В соответствии со своей системой ценностей Апулей выбирает критерием причастность к культуре и, в частности, к философии. Главное – правильно посмотреть на вещи. Но невежда недостаточно образован, он не может этого сделать. Все, к чему он прикасается, принимает глупый и неестественный вид. Прорицание в состоянии божественного вдохновения становится преступлением (Апология 43), биологические термины – непристойностью (33,34), полная художественной ценности статуэтка – отвратительным скелетом (Апология 63).
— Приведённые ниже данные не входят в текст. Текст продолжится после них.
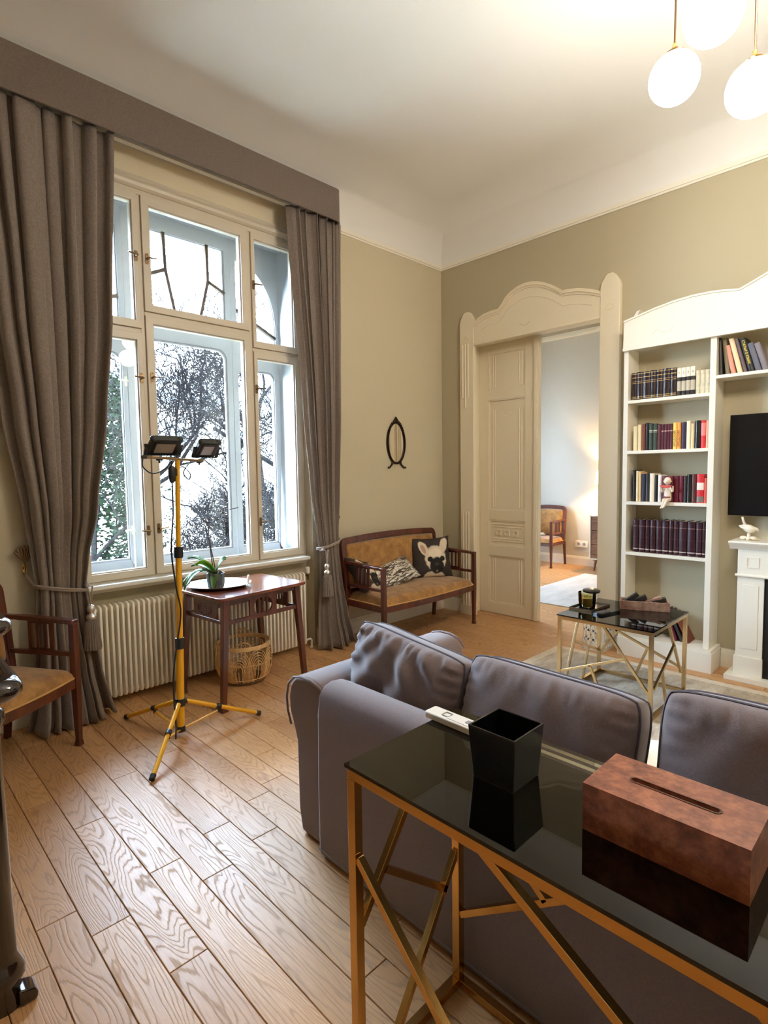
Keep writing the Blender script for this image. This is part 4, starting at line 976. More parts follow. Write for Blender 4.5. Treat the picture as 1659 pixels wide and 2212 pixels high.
# cup
cu = thing('pen_cup', 'square tapered black lacquer cup standing on the glass console', 'cup', (3.087, -3.535, GZ))
def frust(a0, a1, z0, z1): return [(-a0, -a0, z0), (a0, -a0, z0), (a0, a0, z0), (-a0, a0, z0), (-a1, -a1, z1), (a1, -a1, z1), (a1, a1, z1), (-a1, a1, z1)]
f = MB(); vs = frust(.050, .058, 0, .116)+frust(.044, .0535, .006, .116)
f.add(vs, [(3, 2, 1, 0), (0, 1, 5, 4), (1, 2, 6, 5), (2, 3, 7, 6), (3, 0, 4, 7), (8, 9, 10, 11), (8, 12, 13, 9), (9, 13, 14, 10), (10, 14, 15, 11), (11, 15, 12, 8), (4, 5, 13, 12), (5, 6, 14, 13), (6, 7, 15, 14), (7, 4, 12, 15)])
f.build('cup_body', 'cup', cu, bevel=.002)
# tissue box
tbx = thing('tissue_box', 'reddish burl wood tissue box with a slot in the lid', 'tissue box', (3.417, -3.517, GZ))
w_, d_, hh = .131, .0725, .088
f = MB(); f.box(-w_, w_, -d_, -d_+.006, 0, hh-.006); f.box(-w_, w_, d_-.006, d_, 0, hh-.006); f.box(-w_, -w_+.006, -d_+.006, d_-.006, 0, hh-.006); f.box(w_-.006, w_, -d_+.006, d_-.006, 0, hh-.006); f.build('box_sides', 'burl', tbx)
slot = rrect(-.072, .072, -.007, .007, .0068, 4)
f = MB(); f.ring(onrect(slot, -w_, w_, -d_, d_), slot, 'z', hh-.006, hh); f.build('lid', 'burl', tbx)
f = MB(); f.ring(rrect(-.075, .075, -.010, .010, .0098, 4), slot, 'z', hh-.0005, hh+.0012); f.build('slot_rim', 'mahogany', tbx)
f = MB(); f.box(-w_+.01, w_-.01, -d_+.01, d_-.01, .0, .066); f.build('tissues', 'paper', tbx)
# remote
rm = thing('remote_control', 'white remote control lying on the console corner beside black cup', 'remote control', (2.865, -3.42, GZ), R(-1))
f = MB(); f.prism(rrect(-.095, .095, -.024, .024, .008, 3), 'z', 0, .018); f.build('body', 'plastic_w', rm, bevel=.004, seg=3)
f = MB(); f.prism(rrect(-.025, .085, -.017, .017, .004, 2), 'z', .0179, .0195); f.build('sliding_cover', 'plastic_w', rm, bevel=.0006)
f = MB(); f.ring(rrect(-.045, -.020, -.012, .012, .004, 2), rrect(-.042, -.023, -.009, .009, .003, 2), 'z', .0185, .0198); f.build('button', 'grey_btn', rm)
f = MB(); f.prism(rrect(.03, .055, -.008, .008, .003, 2), 'z', .0190, .0208); f.build('button', 'grey_btn', rm)

# ================================================================== COFFEE TABLE
RZ = .0125
def strut(p, q, parent=ct, t=t2, up=(0, 1, 0)): MB().bar(p, q, t, t, up=up).build('strut', 'champagne', parent, bevel=.0012)
co = thing('coffee_table', 'brass framed glass coffee table on the rug in front of the bookcase', 'coffee table', (0, 0, RZ))
X0, X1, YF, YB, Z1, tb = 2.025, 2.605, -1.32, -.725, .517, .022; h_ = tb/2
for x in (X0+h_, X1-h_):
    for y in (YF+h_, YB-h_): MB().bar((x, y, 0), (x, y, Z1-tb), tb).build('leg', 'champagne', co, bevel=.0015)
for y in (YF+h_, YB-h_):
    MB().bar((X0, y, Z1-h_), (X1, y, Z1-h_), tb).build('top_rail', 'champagne', co, bevel=.0015); MB().bar((X0+tb, y, h_), (X1-tb, y, h_), tb).build('floor_rail', 'champagne', co, bevel=.0015)
for x in (X0+h_, X1-h_):
    MB().bar((x, YF+tb, Z1-h_), (x, YB-tb, Z1-h_), tb).build('top_rail', 'champagne', co, bevel=.0015); MB().bar((x, YF+tb, h_), (x, YB-tb, h_), tb).build('floor_rail', 'champagne', co, bevel=.0015)
yf, yb, xl, xr = YF+h_, YB-h_, X0+h_, X1-h_
strut((2.318, yf, .50), (2.585, yf, .15), co, .015); strut((2.046, yf, .16), (2.443, yf, .325), co, .015); strut((2.235, yf, .24), (2.335, yf, .01), co, .015)
U = (1, 0, 0)
strut((xl, -1.03, .50), (xl, -1.215, .10), co, .015, U); strut((xl, -1.115, .31), (xl, yb, .155), co, .015, U); strut((xl, -.906, .215), (xl, -.99, .01), co, .015, U)
strut((2.185, yb, .36), (2.035, yb, .12), co, .015); strut((2.15, yb, .325), (2.585, yb, .155), co, .015); strut((2.365, yb, .235), (2.283, yb, .015), co, .015); strut((2.185, yb, .36), (2.27, yb, .50), co, .015)
strut((xr, -1.03, .50), (xr, -.80, .15), co, .015, U); strut((xr, -.931, .355), (xr, -1.26, .17), co, .015, U); strut((xr, -1.128, .24), (xr, -1.05, .01), co, .015, U)
g = MB(); g.box(X0-.004, X1+.004, YF-.004, YB+.004, Z1+.0004, Z1+.0084); g.build('glass_top', 'tintd', co)
TZ = RZ+Z1+.0086
tt = thing('candle_tray', 'small dark mirrored tray with metal rim under the candle jar', 'tray', (2.095, -1.02, TZ), R(-2))
f = MB(); f.box(-.075, .075, -.125, .125, 0, .004); f.build('base', 'blackg', tt)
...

Не исключение и магия: это божественное занятие, если правильно понимать его суть, и оно становится в понимании, а то и в руках невежды преступным занятием, ибо дает человеку власть: "…маг это только тот, кто вступил в общение с бессмертными богами, узнал какой-то невероятной силы заклинания и поэтому может исполнить все, чего ни пожелает, но я чрезвычайно изумлен,– говорит Апулей,– как они не побоялись обвинять человека, который, по их же собственным словам, обладает такой безграничной властью"(Апология 25,26).

Каждый из рассмотренных нами героев пытается на судебном процессе объяснить свое поведение. Они оба объясняют его, рассказывая о том, что они принадлежат к особой группе людей, к маргинальному сообществу. Поэтому их действия могут быть неверно истолкованы. Они говорят, что магия не всегда предосудительна, а только в пределах определенного слоя людей (колдунов у Аполлония и невежественных магов у Апулея), но оба они доказывают, что они к этому слою не принадлежат. Человек чуждый и того и другого сообщества (как, например, у Апулея, ни маг из низов, ни культурный человек, проявляющий к магии научный интерес) легко может принять человека из одного сообщества за человека из другого сообщества, потому что здесь важно не только, что он собственно делает, но и весь контекст его деятельности. Таким образом, мы видим, что занятие магией – это принадлежность к группе людей, которая оказывается неприемлемой для общества.


Примечания

[1] Nock A.D. Essays on Religion and the Ancient World, vol. I, Harward, 1972., p. 315.